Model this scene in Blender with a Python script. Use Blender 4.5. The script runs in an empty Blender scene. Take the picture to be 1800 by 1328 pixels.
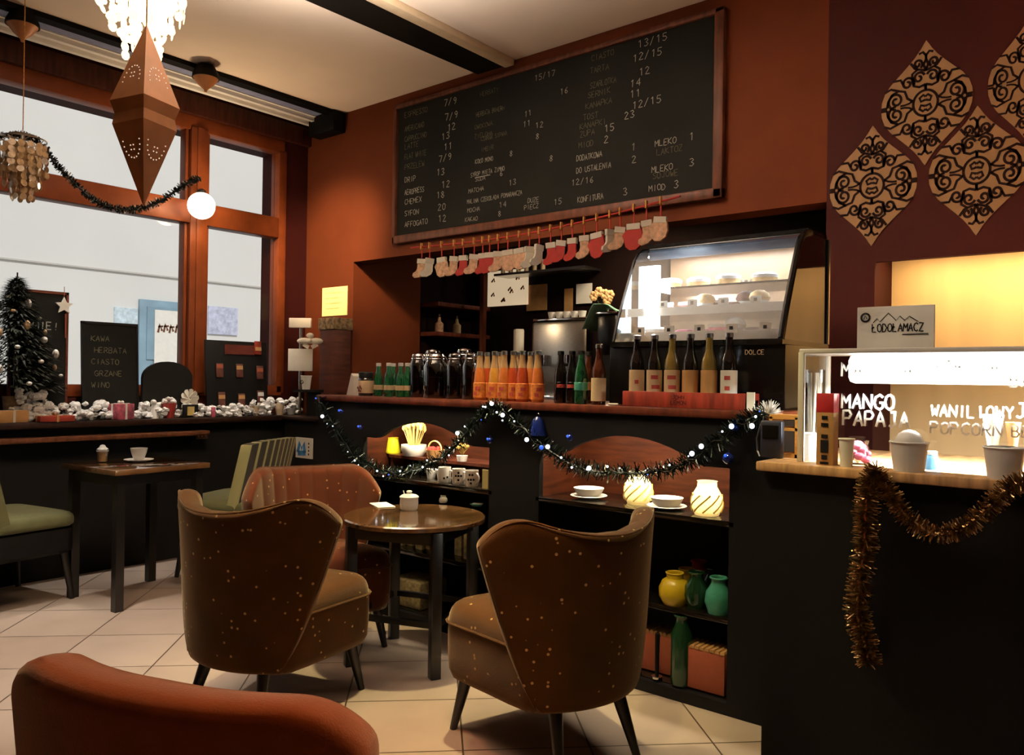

● ● ● ● ● ● ●

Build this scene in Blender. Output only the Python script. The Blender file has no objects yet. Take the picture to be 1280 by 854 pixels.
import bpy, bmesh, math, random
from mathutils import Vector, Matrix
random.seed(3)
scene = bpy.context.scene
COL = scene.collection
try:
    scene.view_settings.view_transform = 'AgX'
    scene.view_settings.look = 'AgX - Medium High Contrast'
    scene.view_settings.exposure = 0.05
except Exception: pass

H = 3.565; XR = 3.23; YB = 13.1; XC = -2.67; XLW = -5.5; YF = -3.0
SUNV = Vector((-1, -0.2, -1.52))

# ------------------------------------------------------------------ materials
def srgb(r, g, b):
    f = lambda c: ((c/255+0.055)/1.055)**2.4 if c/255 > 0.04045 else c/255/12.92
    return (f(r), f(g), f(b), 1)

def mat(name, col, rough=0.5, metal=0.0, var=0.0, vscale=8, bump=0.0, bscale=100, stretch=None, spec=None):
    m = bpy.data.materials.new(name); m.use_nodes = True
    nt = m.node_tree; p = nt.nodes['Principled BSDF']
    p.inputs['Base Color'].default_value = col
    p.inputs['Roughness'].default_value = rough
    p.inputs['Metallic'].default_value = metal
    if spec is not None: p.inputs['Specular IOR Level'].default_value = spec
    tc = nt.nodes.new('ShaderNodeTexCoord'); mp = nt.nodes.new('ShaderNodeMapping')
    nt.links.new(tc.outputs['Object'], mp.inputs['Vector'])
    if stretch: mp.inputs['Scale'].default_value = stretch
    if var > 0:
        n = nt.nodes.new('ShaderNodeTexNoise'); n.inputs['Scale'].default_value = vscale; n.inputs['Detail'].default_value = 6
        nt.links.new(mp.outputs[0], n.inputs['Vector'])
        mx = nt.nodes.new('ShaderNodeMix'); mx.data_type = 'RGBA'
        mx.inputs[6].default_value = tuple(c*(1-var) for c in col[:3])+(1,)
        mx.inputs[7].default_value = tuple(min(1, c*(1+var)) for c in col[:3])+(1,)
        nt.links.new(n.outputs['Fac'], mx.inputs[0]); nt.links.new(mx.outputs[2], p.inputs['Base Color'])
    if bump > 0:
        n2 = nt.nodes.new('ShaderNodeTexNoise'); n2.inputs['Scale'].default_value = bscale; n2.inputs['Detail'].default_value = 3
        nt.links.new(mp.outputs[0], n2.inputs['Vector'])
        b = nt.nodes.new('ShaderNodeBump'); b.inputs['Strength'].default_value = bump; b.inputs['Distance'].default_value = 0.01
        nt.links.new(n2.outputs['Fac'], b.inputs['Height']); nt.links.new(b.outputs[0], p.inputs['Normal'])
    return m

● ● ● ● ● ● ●

Given exercise
Set down, without any change, only the lines from the line that holds "Build this scene" through the line that holds "return (f(r), f(g), f(b), 1)", both lines included.

Answer to the problem
Build this scene in Blender. Output only the Python script. The Blender file has no objects yet. Take the picture to be 1280 by 854 pixels.
import bpy, bmesh, math, random
from mathutils import Vector, Matrix
random.seed(3)
scene = bpy.context.scene
COL = scene.collection
try:
    scene.view_settings.view_transform = 'AgX'
    scene.view_settings.look = 'AgX - Medium High Contrast'
    scene.view_settings.exposure = 0.05
except Exception: pass

H = 3.565; XR = 3.23; YB = 13.1; XC = -2.67; XLW = -5.5; YF = -3.0
SUNV = Vector((-1, -0.2, -1.52))

# ------------------------------------------------------------------ materials
def srgb(r, g, b):
    f = lambda c: ((c/255+0.055)/1.055)**2.4 if c/255 > 0.04045 else c/255/12.92
    return (f(r), f(g), f(b), 1)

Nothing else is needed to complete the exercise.